There is one thing that has my anxiety kicking in when I have been fine.

There was a time when the odd palpitation had me convinced I was about to drop dead, or a mere headache was a precurser to a swift and impending end.

For the most part, these health fears are behind me now, almost overcome save for the odd day.

I run my own modest little business and when me and my crew come across a project where a certain part requires specialist input, I acquire the services of sub-contractors.

I have an issue that may have caused a problem at a clients premises through the workmanship of an appointed sub-contractor ( I won't bore you with the details) and potentially, worst case it could cost someone a lot of money to sort (and more importantly reputation).

That is worst case, and I am pretty sure deep down that this issue will be minor and easily rectified.

My point though is the anxiety that comes with this lack of control I have over this situation. I can't do much about this now, infact this will probably not get resolved until the end of the week but I can't seem to relax and accept there is no more to do until then.

Can I put it to the back of my mind? No.
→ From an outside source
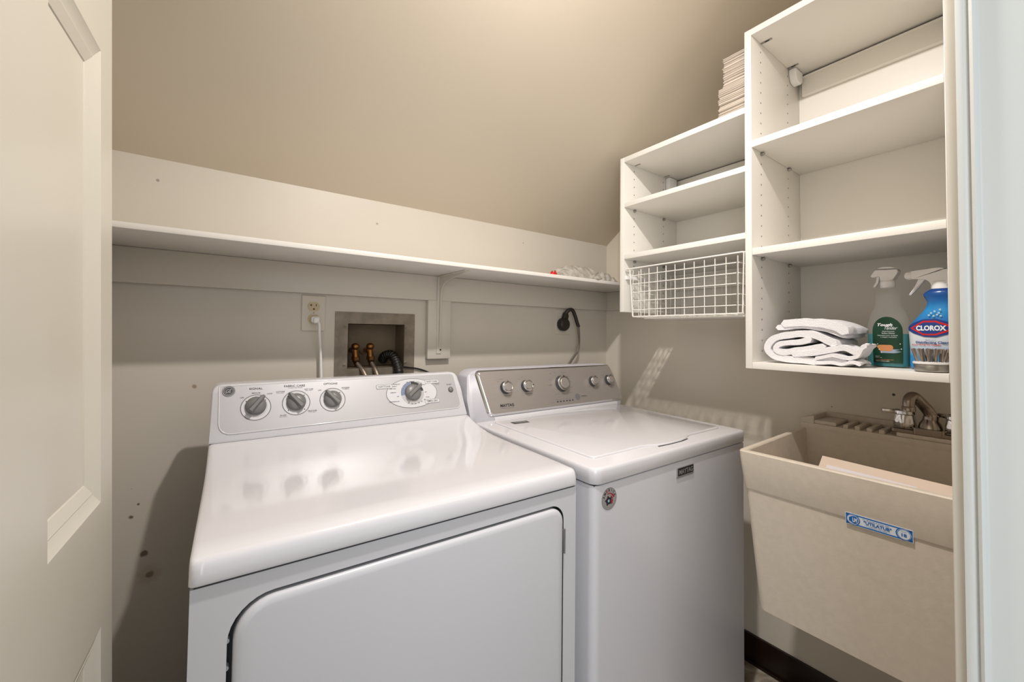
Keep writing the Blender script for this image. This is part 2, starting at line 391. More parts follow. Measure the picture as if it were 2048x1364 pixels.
wbox(b, -.975, -.955, -.0255, -.0225, 1.135, 1.428, wb, bev=.001)
wbox(b, -.975, -.955, -.235, -.0225, 1.4265, 1.4300, wb, bev=.001)
# central web: thin curved fin joining both arms
web = [(-.0255, 1.14), (-.033, 1.20), (-.037, 1.35), (-.041, 1.372), (-.050, 1.388), (-.064, 1.399), (-.085, 1.406), (-.233, 1.4266), (-.0255, 1.4266)]
b.poly([(-.967-wb[0], y, z-wb[2]) for y, z in web]+[(-.963-wb[0], y, z-wb[2]) for y, z in web], [tuple(range(len(web))), tuple(range(2*len(web)-1, len(web)-1, -1))]+[(i, len(web)+i, len(web)+(i+1) % len(web), (i+1) % len(web)) for i in range(len(web))])
br = b.obj('bracket', ws, ('trim',))
b = B()
for z in (1.15, 1.395):
    b = B(); b.lathe([(.0035, 0), (.003, .0012), (.001, .0016)], 12, Mx=basis((-.965+.006-wb[0], -.0255, z-wb[2]), (1, 0, 0), (0, 0, 1)))
    b.obj('screw', br, ('hole',))

# ---- plastic bag lying on the shelf
bt = thing('plastic_bag', (-.39, -.19, 1.4438), 'crumpled clear and grey plastic bag with a red corner lying on the long shelf', 'bag')
def crumple(w, d, h, nx, ny, seed, sx=9, amp=.012):
    vs = []; fs = []
    for j in range(ny+1):
        for i in range(nx+1):
            u = i/nx; v = j/ny; e = (1-abs(2*u-1)**3)*(1-abs(2*v-1)**4)
            n = noise.fractal(Vector((u*sx, v*5, seed)), 1, 2, 4)
            ed = noise.noise(Vector((u*5, v*4, seed+7)))*.016
            vs.append(((u-.5)*w+ed, (v-.5)*d+ed, max(.0008, h*e*(.75+.3*math.sin(u*4))+amp*n*e+.003*e)))
    for j in range(ny):
        for i in range(nx):
            a = j*(nx+1)+i; fs.append((a, a+1, a+nx+2, a+nx+1))
    return vs, fs
vs_, fs_ = crumple(.37, .14, .052, 60, 24, 3.3)
b = B(); b.poly(vs_, fs_)
n0 = len(vs_); b.poly([(x, y, .0004) for x, y, z in vs_], [tuple(reversed(f)) for f in fs_])
b.obj('bag_body', bt, ('bagclear',), smooth=80, fix=False)
vs_, fs_ = crumple(.16, .07, .034, 26, 12, 9.1)
b = B(); b.poly([(x+.09, y-.05, z) for x, y, z in vs_], fs_); b.obj('bag_fold', bt, ('bagclear',), smooth=60)
vs_, fs_ = crumple(.045, .03, .012, 10, 8, 5.2)
b = B(); b.poly([(x-.175, y-.035, z+.001) for x, y, z in vs_], fs_); rr = b.obj('printed_corner', bt, ('bagred',), smooth=60); rr['label'] = 'red printed corner'
b = B()
for i in range(7): b.box((.045+i*.006, -.083, .006), (.0475+i*.006, -.0825, .017), Mx=Matrix.Rotation(R(8), 4, 'Y'))
b.obj('barcode', bt, ('bagink',))

# ================================================================== outlets, cords, valve box
def plate(x0, x1, z0, z1, nm, label, mats='ivory'):
    t = thing(nm, ((x0+x1)/2, 0, (z0+z1)/2), label, 'outlet')
    b = B(); w, h = (x1-x0)/2, (z1-z0)/2
    b.prism(rrect(-w, -h, w, h, .003, 3), 0, .0045, Mx=basis((0, 0, 0), (1, 0, 0), (0, 0, 1)))
    b.obj('cover_plate', t, (mats,), bevel=.0015)
    return t
FB = lambda x, y, z: basis((x, y, z), (1, 0, 0), (0, 0, 1))     # x right, y up, z towards the room
ot = plate(-1.4335, -1.3635, 1.2165, 1.3305, 'wall_outlet', 'ivory double outlet with round beige receptacles on the back wall')
for k, z in enumerate((.022, -.0185)):
    b = B(); pts = [(x*.0172, max(-.0135, min(.0135, y*.0172))) for x, y in ((math.cos(R(a)), math.sin(R(a))) for a in range(0, 360, 10))]
    b.prism(pts, .0045, .0068, Mx=FB(0, 0, z))
    if k == 0:
        b.box((-.0085, .001, .0069), (-.0065, .008, .0072), 1, FB(0, 0, z)); b.box((-.0125, .0035, .0069), (-.0085, .0055, .0072), 1, FB(0, 0, z)); b.box((.0055, .001, .0069), (.0075, .008, .0072), 1, FB(0, 0, z))
        b.disc(.0026, .0070, 12, 1, FB(0, 0, z-.008))
    b.obj('receptacle', ot, ('ivoryrec', 'slot'), smooth=30)
b = B(); b.lathe([(.0028, .0045), (.0026, .006), (.001, .0063)], 12, Mx=FB(0, 0, .002)); b.obj('screw', ot, ('ivoryrec',))
pc = thing('power_cord', (-1.396, -.007, 1.253), 'white power cord plugged into the lower half of the double outlet', 'cord')
b = B(); b.prism(rrect(-.012, -.010, .013, .010, .006, 4), .0005, .018, Mx=FB(0, 0, 0)); b.prism(rrect(-.007, -.012, .010, .006, .005, 4), .018, .027, Mx=FB(0, 0, 0)); b.obj('plug', pc, ('white',), bevel=.002)
b = B(); b.tube(bez([(.004, -.019, -.004), (.009, -.030, -.015), (.0105, -.028, -.04), (.014, -.022, -.075), (.018, -.014, -.11), (.020, -.016, -.16), (.022, -.03, -.25)], 6), .0042, 10); b.obj('cable', pc, ('white',), smooth=60)
o2 = plate(-.356, -.262, 1.213, 1.3305, 'wall_outlet', 'square ivory wall outlet behind the big dark plug by the corner', 'wall')
M_ = None
dc = thing('power_cord', (-.321, -.006, 1.268), 'thick grey cord with round dark plug beside the right corner above the washer', 'cord')
b = B(); b.lathe([(.030, .0), (.031, .004), (.0315, .020), (.027, .030), (.018, .034), (.001, .035)], 28, Mx=FB(0, 0, -.008))
b.prism([(-.014, .010), (.016, .010), (.024, .040), (.018, .058), (.004, .058)], .004, .026, Mx=FB(0, 0, -.008))
b.obj('plug', dc, ('plugblk',), bevel=.003)
hdp = bez([(.008, -.018, .044), (.020, -.028, .060), (.038, -.034, .060), (.053, -.036, .035), (.068, -.036, .0), (.077, -.036, -.018)], 6)
b = B(); b.tube(hdp, .0075, 12, rs=[.009]*6+[.0085]*(len(hdp)-6)); b.obj('cord_sleeve', dc, ('plugblk',), smooth=60)
for k in range(3):
    q = (k-1)*.0055
    b = B(); b.tube(bez([(.074+q, -.036, -.008), (.079+q*.8, -.036, -.05), (.083+q*.6, -.036+.001*k, -.10), (.072+q, -.036, -.135), (.050+q, -.034, -.16), (.020+q, -.03, -.20), (-.01+q, -.03, -.26)], 6), .0030, 8)
    b.obj('strand', dc, ('cordgray',), smooth=60)

vb = thing('washer_outlet_box', (-1.192, 0, 1.166), 'galvanised metal washer box set into the back wall with an open recess', 'valve box')
b = B()
o = [(-1.3325, 1.035), (-1.054, 1.035), (-1.054, 1.2825), (-1.3325, 1.2825)]; i_ = [(hx0, hz0), (hx1, hz0), (hx1, hz1), (hx0, hz1)]
for y in (-.0025, -.0005):
    b.poly([(x+1.192, y, z-1.166) for x, z in o+i_], [(0, 1, 5, 4), (1, 2, 6, 5), (2, 3, 7, 6), (3, 0, 4, 7)])
b.poly([(x+1.192, -.0025, z-1.166) for x, z in o]+[(x+1.192, -.0005, z-1.166) for x, z in o], [(0, 1, 5, 4), (1, 2, 6, 5), (2, 3, 7, 6), (3, 0, 4, 7)])
b.obj('frame', vb, ('galv',), smooth=0)
b = B(); e = .0015
q = [(hx0+e, hz0+e), (hx1-e, hz0+e), (hx1-e, hz1-e), (hx0+e, hz1-e)]
b.poly([(x+1.192, -.002, z-1.166) for x, z in q]+[(x+1.192, .088, z-1.166) for x, z in q], [(0, 1, 5, 4), (1, 2, 6, 5), (2, 3, 7, 6), (3, 0, 4, 7), (4, 5, 6, 7)])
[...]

I am constantly drifting into what if's? and worst case, which is all contributing to my head spinning, tight chest, and lack of sleep.

It has brought it to light that I am not as far down the anxiety free path as I thought I was, and I am frustrated that I can't put this to the back of my mind until it can be dealt with.

What's more, I know that once this is dealt with, there will be another issue, then another that will always send me into a thinking frenzy.

Not quite sure what I am expecting by getting this down but I just wish I could put problems in a little hole until it was the right time to resolve them.